## Exercise task
Repeat every line of the data exactly, but not the pictures.
'''
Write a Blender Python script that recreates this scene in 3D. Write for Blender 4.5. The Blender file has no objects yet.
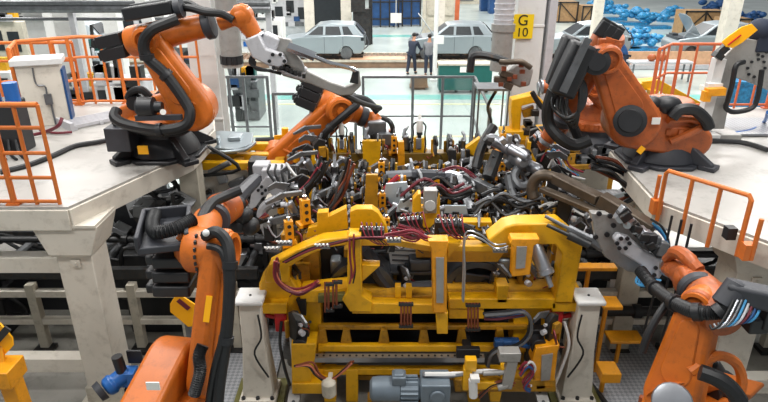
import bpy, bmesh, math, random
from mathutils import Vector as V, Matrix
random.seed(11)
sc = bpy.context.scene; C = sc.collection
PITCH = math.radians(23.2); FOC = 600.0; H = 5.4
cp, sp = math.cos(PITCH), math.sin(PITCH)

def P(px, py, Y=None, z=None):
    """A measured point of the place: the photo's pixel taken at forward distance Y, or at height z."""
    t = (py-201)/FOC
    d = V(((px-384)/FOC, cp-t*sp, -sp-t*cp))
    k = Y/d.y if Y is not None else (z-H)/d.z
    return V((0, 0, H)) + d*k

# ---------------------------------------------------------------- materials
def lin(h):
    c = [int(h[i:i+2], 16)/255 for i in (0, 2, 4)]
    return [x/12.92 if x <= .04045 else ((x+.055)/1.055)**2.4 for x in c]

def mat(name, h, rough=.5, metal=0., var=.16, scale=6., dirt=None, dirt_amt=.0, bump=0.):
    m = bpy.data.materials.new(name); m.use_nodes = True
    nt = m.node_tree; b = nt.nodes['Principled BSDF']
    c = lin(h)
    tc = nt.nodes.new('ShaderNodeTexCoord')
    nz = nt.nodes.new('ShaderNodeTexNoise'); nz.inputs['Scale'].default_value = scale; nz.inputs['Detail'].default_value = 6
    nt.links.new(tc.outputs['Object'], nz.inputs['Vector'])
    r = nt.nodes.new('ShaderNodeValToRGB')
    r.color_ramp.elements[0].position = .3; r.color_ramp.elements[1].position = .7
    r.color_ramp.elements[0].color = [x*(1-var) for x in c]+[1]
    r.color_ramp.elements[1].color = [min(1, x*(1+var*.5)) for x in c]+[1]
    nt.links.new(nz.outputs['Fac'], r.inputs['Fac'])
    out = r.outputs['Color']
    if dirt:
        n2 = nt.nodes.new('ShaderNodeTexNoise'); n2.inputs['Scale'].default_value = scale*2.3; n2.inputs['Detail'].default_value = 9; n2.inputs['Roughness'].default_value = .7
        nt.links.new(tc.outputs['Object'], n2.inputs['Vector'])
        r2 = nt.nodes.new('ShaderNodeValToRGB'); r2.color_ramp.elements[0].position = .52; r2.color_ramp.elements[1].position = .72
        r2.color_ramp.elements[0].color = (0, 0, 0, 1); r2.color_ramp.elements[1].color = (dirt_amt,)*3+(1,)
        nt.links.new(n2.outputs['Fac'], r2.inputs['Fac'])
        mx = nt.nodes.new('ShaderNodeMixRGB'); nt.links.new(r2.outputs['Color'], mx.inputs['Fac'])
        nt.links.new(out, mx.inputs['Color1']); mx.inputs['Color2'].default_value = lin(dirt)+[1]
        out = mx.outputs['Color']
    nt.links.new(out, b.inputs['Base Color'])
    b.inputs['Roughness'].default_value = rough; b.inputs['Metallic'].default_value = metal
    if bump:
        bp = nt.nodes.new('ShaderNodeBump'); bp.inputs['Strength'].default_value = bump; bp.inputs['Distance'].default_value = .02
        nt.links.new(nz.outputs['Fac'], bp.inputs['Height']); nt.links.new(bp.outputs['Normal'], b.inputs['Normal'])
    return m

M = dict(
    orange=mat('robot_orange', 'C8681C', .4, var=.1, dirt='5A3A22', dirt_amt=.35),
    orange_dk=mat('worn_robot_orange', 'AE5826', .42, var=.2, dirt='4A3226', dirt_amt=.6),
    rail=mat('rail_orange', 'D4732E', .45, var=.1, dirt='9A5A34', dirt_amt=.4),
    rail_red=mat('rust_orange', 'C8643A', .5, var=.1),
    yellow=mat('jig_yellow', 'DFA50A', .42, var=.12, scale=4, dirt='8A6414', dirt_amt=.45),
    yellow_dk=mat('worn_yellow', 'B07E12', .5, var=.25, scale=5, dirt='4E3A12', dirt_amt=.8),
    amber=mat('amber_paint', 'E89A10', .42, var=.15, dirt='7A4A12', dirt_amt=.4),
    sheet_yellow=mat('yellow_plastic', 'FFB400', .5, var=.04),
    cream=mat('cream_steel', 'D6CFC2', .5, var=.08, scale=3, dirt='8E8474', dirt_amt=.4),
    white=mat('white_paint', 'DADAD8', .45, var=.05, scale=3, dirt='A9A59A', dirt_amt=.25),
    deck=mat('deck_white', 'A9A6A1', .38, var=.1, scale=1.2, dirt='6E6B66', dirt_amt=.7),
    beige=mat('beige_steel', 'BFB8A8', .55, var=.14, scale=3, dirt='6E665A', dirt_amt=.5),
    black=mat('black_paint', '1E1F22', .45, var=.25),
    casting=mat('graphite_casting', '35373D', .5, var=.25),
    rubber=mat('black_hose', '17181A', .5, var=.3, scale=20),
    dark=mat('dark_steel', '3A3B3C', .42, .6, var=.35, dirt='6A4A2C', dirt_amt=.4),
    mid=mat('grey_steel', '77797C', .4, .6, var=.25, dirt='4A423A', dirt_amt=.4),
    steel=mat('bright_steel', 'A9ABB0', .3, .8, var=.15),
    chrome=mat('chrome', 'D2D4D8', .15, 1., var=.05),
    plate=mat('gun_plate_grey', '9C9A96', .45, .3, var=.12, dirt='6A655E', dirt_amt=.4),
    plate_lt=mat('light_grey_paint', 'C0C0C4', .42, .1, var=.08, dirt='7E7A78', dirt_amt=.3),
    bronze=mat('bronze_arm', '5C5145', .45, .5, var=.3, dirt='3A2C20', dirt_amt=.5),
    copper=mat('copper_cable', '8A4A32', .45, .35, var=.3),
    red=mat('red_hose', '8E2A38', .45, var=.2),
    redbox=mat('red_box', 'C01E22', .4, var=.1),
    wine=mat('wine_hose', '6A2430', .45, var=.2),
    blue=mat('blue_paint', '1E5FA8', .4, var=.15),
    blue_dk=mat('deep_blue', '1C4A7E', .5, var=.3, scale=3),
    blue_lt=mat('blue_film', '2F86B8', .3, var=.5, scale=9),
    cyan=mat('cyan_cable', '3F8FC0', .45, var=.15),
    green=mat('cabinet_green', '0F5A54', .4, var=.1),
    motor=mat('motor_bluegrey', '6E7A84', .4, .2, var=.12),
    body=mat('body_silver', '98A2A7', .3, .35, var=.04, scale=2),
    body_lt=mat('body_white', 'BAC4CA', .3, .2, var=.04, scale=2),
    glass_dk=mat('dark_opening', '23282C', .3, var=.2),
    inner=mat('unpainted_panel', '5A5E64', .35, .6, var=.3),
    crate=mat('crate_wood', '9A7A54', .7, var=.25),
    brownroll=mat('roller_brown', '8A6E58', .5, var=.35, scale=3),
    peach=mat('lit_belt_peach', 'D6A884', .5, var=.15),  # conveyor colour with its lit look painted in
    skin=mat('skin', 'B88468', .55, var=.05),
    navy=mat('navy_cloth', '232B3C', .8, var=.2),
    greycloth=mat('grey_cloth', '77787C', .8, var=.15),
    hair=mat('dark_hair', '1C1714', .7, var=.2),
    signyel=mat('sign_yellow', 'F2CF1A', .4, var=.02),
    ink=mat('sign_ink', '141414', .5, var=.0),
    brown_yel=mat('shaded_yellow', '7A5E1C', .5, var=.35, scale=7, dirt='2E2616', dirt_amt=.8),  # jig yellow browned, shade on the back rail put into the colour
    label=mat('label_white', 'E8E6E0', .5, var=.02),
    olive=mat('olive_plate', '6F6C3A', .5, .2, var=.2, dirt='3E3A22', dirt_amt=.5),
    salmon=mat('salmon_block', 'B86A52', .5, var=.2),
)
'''
## Correct answer
Write a Blender Python script that recreates this scene in 3D. Write for Blender 4.5. The Blender file has no objects yet.
import bpy, bmesh, math, random
from mathutils import Vector as V, Matrix
random.seed(11)
sc = bpy.context.scene; C = sc.collection
PITCH = math.radians(23.2); FOC = 600.0; H = 5.4
cp, sp = math.cos(PITCH), math.sin(PITCH)

def P(px, py, Y=None, z=None):
    """A measured point of the place: the photo's pixel taken at forward distance Y, or at height z."""
    t = (py-201)/FOC
    d = V(((px-384)/FOC, cp-t*sp, -sp-t*cp))
    k = Y/d.y if Y is not None else (z-H)/d.z
    return V((0, 0, H)) + d*k

# ---------------------------------------------------------------- materials
def lin(h):
    c = [int(h[i:i+2], 16)/255 for i in (0, 2, 4)]
    return [x/12.92 if x <= .04045 else ((x+.055)/1.055)**2.4 for x in c]

def mat(name, h, rough=.5, metal=0., var=.16, scale=6., dirt=None, dirt_amt=.0, bump=0.):
    m = bpy.data.materials.new(name); m.use_nodes = True
    nt = m.node_tree; b = nt.nodes['Principled BSDF']
    c = lin(h)
    tc = nt.nodes.new('ShaderNodeTexCoord')
    nz = nt.nodes.new('ShaderNodeTexNoise'); nz.inputs['Scale'].default_value = scale; nz.inputs['Detail'].default_value = 6
    nt.links.new(tc.outputs['Object'], nz.inputs['Vector'])
    r = nt.nodes.new('ShaderNodeValToRGB')
    r.color_ramp.elements[0].position = .3; r.color_ramp.elements[1].position = .7
    r.color_ramp.elements[0].color = [x*(1-var) for x in c]+[1]
    r.color_ramp.elements[1].color = [min(1, x*(1+var*.5)) for x in c]+[1]
    nt.links.new(nz.outputs['Fac'], r.inputs['Fac'])
    out = r.outputs['Color']
    if dirt:
        n2 = nt.nodes.new('ShaderNodeTexNoise'); n2.inputs['Scale'].default_value = scale*2.3; n2.inputs['Detail'].default_value = 9; n2.inputs['Roughness'].default_value = .7
        nt.links.new(tc.outputs['Object'], n2.inputs['Vector'])
        r2 = nt.nodes.new('ShaderNodeValToRGB'); r2.color_ramp.elements[0].position = .52; r2.color_ramp.elements[1].position = .72
        r2.color_ramp.elements[0].color = (0, 0, 0, 1); r2.color_ramp.elements[1].color = (dirt_amt,)*3+(1,)
        nt.links.new(n2.outputs['Fac'], r2.inputs['Fac'])
        mx = nt.nodes.new('ShaderNodeMixRGB'); nt.links.new(r2.outputs['Color'], mx.inputs['Fac'])
        nt.links.new(out, mx.inputs['Color1']); mx.inputs['Color2'].default_value = lin(dirt)+[1]
        out = mx.outputs['Color']
    nt.links.new(out, b.inputs['Base Color'])
    b.inputs['Roughness'].default_value = rough; b.inputs['Metallic'].default_value = metal
    if bump:
        bp = nt.nodes.new('ShaderNodeBump'); bp.inputs['Strength'].default_value = bump; bp.inputs['Distance'].default_value = .02
        nt.links.new(nz.outputs['Fac'], bp.inputs['Height']); nt.links.new(bp.outputs['Normal'], b.inputs['Normal'])
    return m

M = dict(
    orange=mat('robot_orange', 'C8681C', .4, var=.1, dirt='5A3A22', dirt_amt=.35),
    orange_dk=mat('worn_robot_orange', 'AE5826', .42, var=.2, dirt='4A3226', dirt_amt=.6),
    rail=mat('rail_orange', 'D4732E', .45, var=.1, dirt='9A5A34', dirt_amt=.4),
    rail_red=mat('rust_orange', 'C8643A', .5, var=.1),
    yellow=mat('jig_yellow', 'DFA50A', .42, var=.12, scale=4, dirt='8A6414', dirt_amt=.45),
    yellow_dk=mat('worn_yellow', 'B07E12', .5, var=.25, scale=5, dirt='4E3A12', dirt_amt=.8),
    amber=mat('amber_paint', 'E89A10', .42, var=.15, dirt='7A4A12', dirt_amt=.4),
    sheet_yellow=mat('yellow_plastic', 'FFB400', .5, var=.04),
    cream=mat('cream_steel', 'D6CFC2', .5, var=.08, scale=3, dirt='8E8474', dirt_amt=.4),
    white=mat('white_paint', 'DADAD8', .45, var=.05, scale=3, dirt='A9A59A', dirt_amt=.25),
    deck=mat('deck_white', 'A9A6A1', .38, var=.1, scale=1.2, dirt='6E6B66', dirt_amt=.7),
    beige=mat('beige_steel', 'BFB8A8', .55, var=.14, scale=3, dirt='6E665A', dirt_amt=.5),
    black=mat('black_paint', '1E1F22', .45, var=.25),
    casting=mat('graphite_casting', '35373D', .5, var=.25),
    rubber=mat('black_hose', '17181A', .5, var=.3, scale=20),
    dark=mat('dark_steel', '3A3B3C', .42, .6, var=.35, dirt='6A4A2C', dirt_amt=.4),
    mid=mat('grey_steel', '77797C', .4, .6, var=.25, dirt='4A423A', dirt_amt=.4),
    steel=mat('bright_steel', 'A9ABB0', .3, .8, var=.15),
    chrome=mat('chrome', 'D2D4D8', .15, 1., var=.05),
    plate=mat('gun_plate_grey', '9C9A96', .45, .3, var=.12, dirt='6A655E', dirt_amt=.4),
    plate_lt=mat('light_grey_paint', 'C0C0C4', .42, .1, var=.08, dirt='7E7A78', dirt_amt=.3),
    bronze=mat('bronze_arm', '5C5145', .45, .5, var=.3, dirt='3A2C20', dirt_amt=.5),
    copper=mat('copper_cable', '8A4A32', .45, .35, var=.3),
    red=mat('red_hose', '8E2A38', .45, var=.2),
    redbox=mat('red_box', 'C01E22', .4, var=.1),
    wine=mat('wine_hose', '6A2430', .45, var=.2),
    blue=mat('blue_paint', '1E5FA8', .4, var=.15),
    blue_dk=mat('deep_blue', '1C4A7E', .5, var=.3, scale=3),
    blue_lt=mat('blue_film', '2F86B8', .3, var=.5, scale=9),
    cyan=mat('cyan_cable', '3F8FC0', .45, var=.15),
    green=mat('cabinet_green', '0F5A54', .4, var=.1),
    motor=mat('motor_bluegrey', '6E7A84', .4, .2, var=.12),
    body=mat('body_silver', '98A2A7', .3, .35, var=.04, scale=2),
    body_lt=mat('body_white', 'BAC4CA', .3, .2, var=.04, scale=2),
    glass_dk=mat('dark_opening', '23282C', .3, var=.2),
    inner=mat('unpainted_panel', '5A5E64', .35, .6, var=.3),
    crate=mat('crate_wood', '9A7A54', .7, var=.25),
    brownroll=mat('roller_brown', '8A6E58', .5, var=.35, scale=3),
    peach=mat('lit_belt_peach', 'D6A884', .5, var=.15),  # conveyor colour with its lit look painted in
    skin=mat('skin', 'B88468', .55, var=.05),
    navy=mat('navy_cloth', '232B3C', .8, var=.2),
    greycloth=mat('grey_cloth', '77787C', .8, var=.15),
    hair=mat('dark_hair', '1C1714', .7, var=.2),
    signyel=mat('sign_yellow', 'F2CF1A', .4, var=.02),
    ink=mat('sign_ink', '141414', .5, var=.0),
    brown_yel=mat('shaded_yellow', '7A5E1C', .5, var=.35, scale=7, dirt='2E2616', dirt_amt=.8),  # jig yellow browned, shade on the back rail put into the colour
    label=mat('label_white', 'E8E6E0', .5, var=.02),
    olive=mat('olive_plate', '6F6C3A', .5, .2, var=.2, dirt='3E3A22', dirt_amt=.5),
    salmon=mat('salmon_block', 'B86A52', .5, var=.2),
)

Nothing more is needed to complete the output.